Des montages légaux pour éviter l’impôt
Les nouvelles révélations des Paradise Papers ont permis de comprendre davantage la manière dont les transactions financières et les activités économiques peuvent échapper au contrôle des États et à leur administration fiscale. La notion de légalité n’est pas toujours pertinente lorsqu’il s’agit de la lutte contre l’évasion fiscale.
C’est en ce sens qu’un autre montage révélé par les documents des Panama Papers met en scène deux cadres tunisiens. Ces derniers ne s’en cachent pas, ils font de l’optimisation fiscale et limitent la responsabilité des sociétés mères.
Ce montage concerne l’Algerian Saudi Leasing (ASL) LTD, une société offshore basée aux Îles Vierges britanniques, détenue à parts égales par le groupe Al Baraka et la Banque extérieure d’Algérie (BEA), propriété de l’État algérien.
Il s’agit d’une ”filiale opérationnelle pour la société Algerian Saudi Leasing (ASL)”, une société holding domiciliée au Luxembourg. Elle sert à “limiter la responsabilité du groupe quand il s’agit de location de moyens de transport de personnes ou de marchandises comme des avions ou des bateaux”, précise Aissa Hidoussi, un des directeurs tunisiens de la société. “C’est de l’optimisation fiscale et opérationnelle”.

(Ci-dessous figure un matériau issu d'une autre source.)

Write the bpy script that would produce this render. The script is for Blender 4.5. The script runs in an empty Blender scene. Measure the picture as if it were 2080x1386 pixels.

Créée en décembre 1990, ASL est administrée par la société Arab Leasing International Finance (ALIF), du groupe saoudien Al Baraka. Ici, nul besoin de prête-noms. Les directeurs de cette société sont des employés des deux sociétés mères. Parmi eux, Aissa Hidoussi actuel directeur général de International Leasing Service (ILS), une filiale tunisienne de ALIF et ancien vice-président de la Best Bank du même groupe saoudien.
M. Hidoussi est une figure du monde de la banque en Tunisie. Il a été à la tête de plusieurs établissements publics et privés, dont la banque de l’Habitat. Il a également été secrétaire d'État en charge des Participations publiques et de la Privatisation entre 1997 et 1998.
“ALIF et sa filiale tunisienne ILS sont des établissements financiers offshore et ne sont assujettis à aucune imposition en Tunisie. Toutes nos opérations en Tunisie ou à l’internationale sont légales et respectent la réglementation en vigueur”, précise Aissa Hidoussi lors d’un entretien accordé à Inkyfada.
La législation en Tunisie permet aux sociétés totalement exportatrices (offshore) de s’affranchir de l’impôt. Dans le même temps, des sommes d’argent conséquentes échappent au contrôle de l’administration fiscale, en l’absence de volonté politique ou de moyens suffisants à disposition de la justice tunisienne.